De las
primeras personas que conocí cuando llegué a este país fue Charles Monra Mansa,
mi maestro de lengua bariba, de eso ya escribí en este blog en marzo del 2011.
Pero quiero hacer un homenaje a este hombre que según fui conociendo más profundamente,
descubrí que era alguien a quien merecía la pena escuchar, había vivido mucho y
había vencido grandes fragilidades, siempre sonriente y disponible. Estuvo alcoholizado
un tiempo y logró salir sin volver a recaer nunca más, aunque eso le dejó una huella
imborrable en su hígado, que al final ha terminado por llevarle junto al Padre
Eterno. Nunca se avergonzó de contar su propia historia, siempre que sirviera
para poder ayudar a otros que tenían el mismo problema, para intentar que cesaran
con esa adicción. Era un enamorado de la vida, pues sabía que era un regalo de
Dios, y así lo transmitía cada vez que tenía que dar sus catequesis, cada vez
que leía la biblia en su lengua natal, cada vez que tenía que traducir las
palabras de los misioneros.
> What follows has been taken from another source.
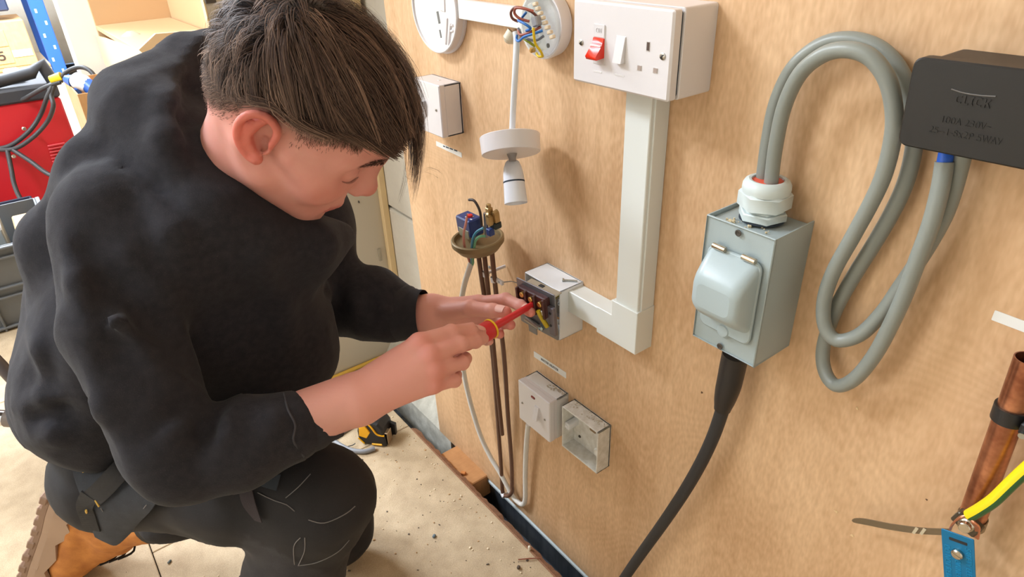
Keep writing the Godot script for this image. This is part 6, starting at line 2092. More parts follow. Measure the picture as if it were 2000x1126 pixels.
	for s in [[Vector3(0.0828, 0.4863, 0.4774), Vector3(0.0907, 0.484, 0.4588), Vector3(0.0918, 0.4844, 0.4408), Vector3(0.0882, 0.4853, 0.4242)], [Vector3(0.0637, 0.4056, 0.5004), Vector3(0.0772, 0.41, 0.4798), Vector3(0.0876, 0.4208, 0.4568), Vector3(0.0908, 0.4288, 0.439)], [Vector3(0.0767, 0.4702, 0.4939), Vector3(0.0723, 0.4461, 0.4996), Vector3(0.0601, 0.4078, 0.5052)], [Vector3(0.0815, 0.4688, 0.4885), Vector3(0.077, 0.4438, 0.4942), Vector3(0.065, 0.4078, 0.4992)], [Vector3(0.0171, 0.5084, 0.5154), Vector3(0.0377, 0.5065, 0.5027), Vector3(0.0559, 0.5046, 0.4912), Vector3(0.0671, 0.4986, 0.4874)], [Vector3(0.0509, 0.5108, 0.488), Vector3(0.0535, 0.5188, 0.4716), Vector3(0.0519, 0.5244, 0.4537)]]:
		b = MB.new()
		b.tube(spline(laid_on(net, s, 0.0004), 5), 0.0006, 6)
		commit(b, "stitching", thread, t)
	# cuff end and loose threads at the kneeling leg
	b = MB.new()
	b.tube(spline([Vector3(-0.3087, 0.2381, 0.5842), Vector3(-0.3051, 0.2329, 0.5882), Vector3(-0.3011, 0.2252, 0.5863)], 4), 0.0013, 6)
	b.tube(spline([Vector3(-0.2947, 0.2365, 0.5667), Vector3(-0.2883, 0.232, 0.5663), Vector3(-0.2839, 0.2257, 0.5625)], 4), 0.0013, 6)
	commit(b, "loose_thread", gold, t)

var head_v := PackedVector3Array()
var head_n := PackedVector3Array()

const HEAD := Transform3D(Basis(Vector3(-0.7012, 0.1533, -0.6963), Vector3(0.59, 0.673, -0.446), Vector3(0.4002, -0.7236, -0.5624)), Vector3(-0.0648, 0.9112, 0.3483))

func hair_line(z: float) -> float:
	# lower border of the long hair on the sides, against z along the skull
	if z > -0.015: return lerpf(0.052, 0.066, smoothstep(-0.015, 0.06, z))
	return lerpf(-0.005, 0.052, smoothstep(-0.085, -0.015, z))

var skin_noise := fold_noise(17, 45.0, 3)

func skin_tint(q: Vector3) -> Color:
	var base := Color(0.885, 0.63, 0.575).srgb_to_linear()
	var c := base
	var pink := Color(0.82, 0.48, 0.42).srgb_to_linear()
	c = c.lerp(pink, 0.10 + 0.16 * skin_noise.get_noise_3dv(q))
	var side := absf(q.x)
	# ears: blood-red rims
	var er := Vector2(q.z + 0.014, q.y - 0.004).length()
	c = c.lerp(Color(0.88, 0.44, 0.38).srgb_to_linear(), 0.7 * smoothstep(0.0758, 0.081, side) * (1.0 - smoothstep(0.034, 0.042, er)))
	# cheeks, nose, lips
	var cheek := Vector3(0.046, -0.015, 0.062)
	c = c.lerp(pink, 0.55 * (1.0 - smoothstep(0.01, 0.04, (Vector3(side, q.y, q.z) - cheek).length())))
	c = c.lerp(pink, 0.6 * (1.0 - smoothstep(0.006, 0.02, (q - Vector3(0, -0.013, 0.113)).length())))
	if q.z > 0.082 and side < 0.021:
		var l := 1.0 - smoothstep(0.005, 0.010, absf(q.y + 0.0612))
		c = c.lerp(Color(0.78, 0.44, 0.42).srgb_to_linear(), 0.85 * l)
	# clipped hair on the sides and nape: dyed by the stubble itself
	if q.z < 0.07:
		var hl := hair_line(q.z)
		var lowest := hl - (0.042 if q.z < 0.01 else lerpf(0.042, 0.016, smoothstep(0.01, 0.06, q.z)))
		var k := smoothstep(lowest, hl + 0.004, q.y)
		if q.y < -0.03 - 0.0 and q.z > -0.06: k = 0.0
		k *= 1.0 - 0.85 * smoothstep(0.0758, 0.081, side) * (1.0 - smoothstep(0.036, 0.044, Vector2(q.z + 0.014, q.y - 0.004).length()))
		c = c.lerp(Color(0.42, 0.34, 0.29).srgb_to_linear(), k * 0.9)
		c = c.lerp(Color(0.17, 0.13, 0.11).srgb_to_linear(), smoothstep(hl + 0.004, hl + 0.016, q.y))
	elif q.y > 0.078:
		c = Color(0.17, 0.13, 0.11).srgb_to_linear()
	return c

func build_body(p: Node3D) -> void:
	var s := NetMesh.new()
	# --- head in its own frame: x to the person's left, y up, z forward
	var f := SDF.new()
	var fx := Vector3(1, 0, 0)
	f.wide(Vector3(0, 0.047, -0.022), Vector3(0, 0.047, 0.014), 0.078, 0.076, 0.02, fx, 0.94)
	f.wide(Vector3(0, 0.018, -0.045), Vector3(0, 0.02, -0.03), 0.060, 0.062, 0.03, fx, 1.0)
	f.wide(Vector3(0, 0.040, 0.022), Vector3(0, 0.020, 0.030), 0.068, 0.060, 0.03, fx, 0.93)
	f.wide(Vector3(0, -0.005, 0.038), Vector3(0, -0.045, 0.043), 0.056, 0.045, 0.025, fx, 1.02)
	for x in [-1.0, 1.0]:
		f.cap(Vector3(x * 0.046, -0.045, 0.012), Vector3(x * 0.013, -0.079, 0.064), 0.023, 0.0150, 0.02)
		f.ball(Vector3(x * 0.038, -0.020, 0.057), 0.028, 0.025)
		f.cap(Vector3(x * 0.052, -0.002, 0.052), Vector3(x * 0.062, 0.002, 0.02), 0.014, 0.012, 0.02)
		f.cap(Vector3(x * 0.012, 0.035, 0.084), Vector3(x * 0.044, 0.036, 0.066), 0.013, 0.011, 0.02)
	f.ball(Vector3(0, -0.0850, 0.0650), 0.0165, 0.02)
	f.cap(Vector3(0, -0.060, 0.055), Vector3(0, -0.050, 0.075), 0.032, 0.022, 0.02)
	# eye sockets, lids
	for x in [-1.0, 1.0]:
		f.cut(Vector3(x * 0.026, 0.016, 0.104), Vector3(x * 0.046, 0.016, 0.094), 0.017, 0.016, 0.016)
		f.ball(Vector3(x * 0.032, 0.014, 0.0715), 0.0150, 0.005)
		f.cut(Vector3(x * 0.020, 0.023, 0.0905), Vector3(x * 0.044, 0.022, 0.0805), 0.0016, 0.0016, 0.004)
	# nose
	f.cap(Vector3(0, 0.026, 0.0885), Vector3(0, -0.008, 0.104), 0.0075, 0.0105, 0.014)
	f.ball(Vector3(0, -0.0115, 0.1065), 0.0112, 0.010)
	for x in [-1.0, 1.0]:
		f.ball(Vector3(x * 0.0115, -0.0175, 0.0985), 0.0082, 0.006)
		f.cut(Vector3(x * 0.006, -0.0275, 0.100), Vector3(x * 0.006, -0.021, 0.100), 0.0034, 0.003, 0.003)
		f.cut(Vector3(x * 0.020, -0.013, 0.101), Vector3(x * 0.026, -0.036, 0.093), 0.003, 0.003, 0.008)
	# lips
	for x in [-1.0, 1.0]:
		f.cap(Vector3(x * 0.017, -0.0600, 0.0855), Vector3(0, -0.0560, 0.0940), 0.0048, 0.0062, 0.006)
		f.cap(Vector3(x * 0.014, -0.0655, 0.0845), Vector3(0, -0.0670, 0.0905), 0.0050, 0.0068, 0.006)
		f.cut(Vector3(x * 0.022, -0.0620, 0.0900), Vector3(0, -0.0612, 0.1015), 0.0012, 0.0012, 0.003)
	f.cut(Vector3(-0.012, -0.0775, 0.0975), Vector3(0.012, -0.0775, 0.0975), 0.006, 0.006, 0.012)
	# neck
	var nk: Vector3 = HEAD.affine_inverse() * Vector3(-0.1622, 0.82, 0.4071)
	var thr: Vector3 = HEAD.affine_inverse() * Vector3(-0.118, 0.8, 0.3592)
	f.wide(Vector3(0, -0.005, -0.030), nk, 0.054, 0.058, 0.03, fx, 1.08)
	f.cap(Vector3(0, -0.050, 0.020), thr, 0.036, 0.040, 0.03)
	for x in [-1.0, 1.0]:
		f.cap(Vector3(x * 0.058, -0.022, -0.022), thr + Vector3(x * 0.015, 0, 0), 0.013, 0.012, 0.02)
	# ears
	for x in [-1.0, 1.0]:
		var e := func(z: float, y: float, o: float) -> Vector3:
			# tilted back: rotate in the z-y plane, then stand out from the head
			var r := Vector2(z, y).rotated(0.30)
			return Vector3(x * (0.0735 + o), r.y + 0.004, r.x - 0.012)
		var hel := [e.call(0.010, -0.002, 0.004), e.call(0.014, 0.014, 0.004), e.call(0.009, 0.027, 0.007), e.call(-0.002, 0.033, 0.011), e.call(-0.014, 0.029, 0.015), e.call(-0.021, 0.016, 0.017), e.call(-0.020, 0.000, 0.015), e.call(-0.014, -0.014, 0.011), e.call(-0.006, -0.023, 0.008)]
		var hs := spline(hel, 3)
		for i in hs.size() - 1:
			f.cap(hs[i], hs[i + 1], 0.0040, 0.0040, 0.002)
		f.chain([e.call(-0.004, 0.022, 0.007), e.call(-0.012, 0.010, 0.010), e.call(-0.011, -0.004, 0.009), e.call(-0.004, -0.011, 0.007)], [0.003, 0.0042, 0.004, 0.0042], 0.004)
		f.chain([e.call(0.0, 0.026, 0.003), e.call(-0.012, 0.014, 0.006), e.call(-0.012, -0.004, 0.005), e.call(-0.004, -0.014, 0.002)], [0.004, 0.006, 0.006, 0.006], 0.006)
		f.ball(e.call(0.001, -0.022, 0.006), 0.0072, 0.004)
		f.cap(e.call(0.009, -0.006, 0.003), e.call(0.008, -0.011, 0.003), 0.0042, 0.0040, 0.004)
		f.cut(e.call(0.000, 0.002, 0.007), e.call(0.003, -0.006, 0.005), 0.0074, 0.0066, 0.003)
		f.cut(e.call(0.003, -0.002, -0.004), e.call(0.003, -0.002, 0.006), 0.0038, 0.004, 0.003)
	s.add(f, Vector3(-0.115, -0.20, -0.17), Vector3(0.115, 0.14, 0.14), 0.0026, HEAD, skin_tint)
	head_v = s.V.duplicate()
	head_n = s.Nn.duplicate()
	# --- hands
	build_hands(s)
	# --- the rest of the body, under the clothes
	var g := SDF.new()
	g.wide(Vector3(-0.2711, 0.5, 0.6014), Vector3(-0.2294, 0.66, 0.5324), 0.08, 0.09, 0.03, RGT, 1.2)
	g.wide(Vector3(-0.2294, 0.66, 0.5324), Vector3(-0.1792, 0.76, 0.4447), 0.09, 0.075, 0.03, RGT, 1.2)
	g.cap(Vector3(-0.2492, 0.78, 0.3639), Vector3(-0.122, 0.78, 0.4771), 0.045, 0.045, 0.05)
	g.cap(Vector3(-0.1707, 0.78, 0.4259), Vector3(-0.1622, 0.84, 0.4071), 0.06, 0.052, 0.03)
	g.chain([Vector3(-0.122, 0.78, 0.4771), Vector3(-0.1525, 0.8163, 0.5437), Vector3(-0.0041, 0.5938, 0.576), Vector3(0.0358, 0.5922, 0.4651), Vector3(0.0634, 0.6075, 0.3839)], [0.045, 0.040, 0.034, 0.030, 0.0265], 0.02)
	g.chain([Vector3(-0.3074, 0.8, 0.2924), Vector3(-0.311, 0.5398, 0.297), Vector3(-0.1877, 0.5507, 0.2164), Vector3(-0.1323, 0.5498, 0.1713)], [0.044, 0.040, 0.034, 0.0275], 0.02)
	g.chain([Vector3(-0.2221, 0.4406, 0.6407), Vector3(0.0243, 0.4578, 0.4452), Vector3(-0.0823, 0.15, 0.5721), Vector3(-0.0451, 0.09, 0.525)], [0.05, 0.042, 0.034, 0.026], 0.03)
	g.chain([Vector3(-0.3555, 0.4406, 0.5353), Vector3(-0.2601, 0.085, 0.3616), Vector3(-0.3582, 0.1789, 0.5337), Vector3(-0.3765, 0.19, 0.5867), Vector3(-0.5008, 0.1466, 0.7062), Vector3(-0.5507, 0.0777, 0.7694)], [0.05, 0.045, 0.036, 0.030, 0.026, 0.022], 0.02)
	s.add(g, Vector3(-0.8042, 0, 0.0638), Vector3(0.4958, 0.95, 1.0638), 0.011, Transform3D.IDENTITY, func(_q: Vector3) -> Color: return Color(0.885, 0.63, 0.575).srgb_to_linear())
	var m := mat("skin", Color(1, 1, 1), 0.58, 0.0, {"vertex_color_use_as_albedo": true, "subsurf_scatter_enabled": true, "subsurf_scatter_strength": 0.12})
	bump(m, tex.fine, 0.006, Vector3(14, 14, 14))
	var o := s.commit("body", m, p, origin_of(p))
	o.set_meta("label", "fair skin of the face, neck and hands")
	# finger nails: thin curved plates let into the finger ends
	var nail := mat("finger_nail", Color(0.93, 0.72, 0.67), 0.35)
	for q in [[Vector3(0.0524, 0.6285, 0.2118), Vector3(0.0404, 0.6133, 0.1922), Vector3(0.0664, 0.654, 0.2187), 0.0054, 0.0078], [Vector3(-0.0137, 0.5929, 0.1241), Vector3(0.0003, 0.5953, 0.1204), Vector3(0.0113, 0.621, 0.1311), 0.0064, 0.0094], [Vector3(0.0054, 0.5922, 0.0893), Vector3(0.0192, 0.5914, 0.0888), Vector3(0.0304, 0.6184, 0.0981), 0.0054, 0.0080]]:
		var fx2: Vector3 = (q[1] - q[0]).normalized()
		var up2: Vector3 = (q[2] - (q[0] + q[1]) * 0.5)
		up2 = (up2 - fx2 * up2.dot(fx2)).normalized()
		q[0] += up2 * q[4]
		q[1] += up2 * (q[4] - 0.0012)
		var sd := fx2.cross(up2)
		var rows := []
		for i in 6:
			var r := []
			for j in 7:
				var a := (j - 3) / 3.0
				var w: float = q[3] * (1.0 - 0.25 * pow(absf(i / 2.5 - 1.0), 3.0))
				r.append(q[0].lerp(q[1], i / 5.0) + sd * w * sin(a * 1.1) / sin(1.1) + up2 * (w * 0.55 * (cos(a * 1.1) - 1.0)))
			rows.append(r)
		cloth_patch(rows, 0.0007, nail, o, "finger_nail")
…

Siempre tenía la palabra adecuada y el ejemplo oportuno
para hacer comprender nuestros conceptos a la gente sencilla de los pueblos. Fiel
esposo y padre preocupado por sus siete hijos, sobre todo para que fueran gente
de bien. Charles era un maestro de la vida, un maestro de la Palabra de Dios,
un maestro en conservar las buenas amistades, un maestro en saber agradecer las
pequeñas cosas de cada día. Su entierro y funeral fueron de una asistencia
masiva y conmovedora. Hay más maestros por el mundo y debemos siempre acercarnos
a ellos con el respeto que merecen, no desaprovechar las oportunidades cuando
se presentan.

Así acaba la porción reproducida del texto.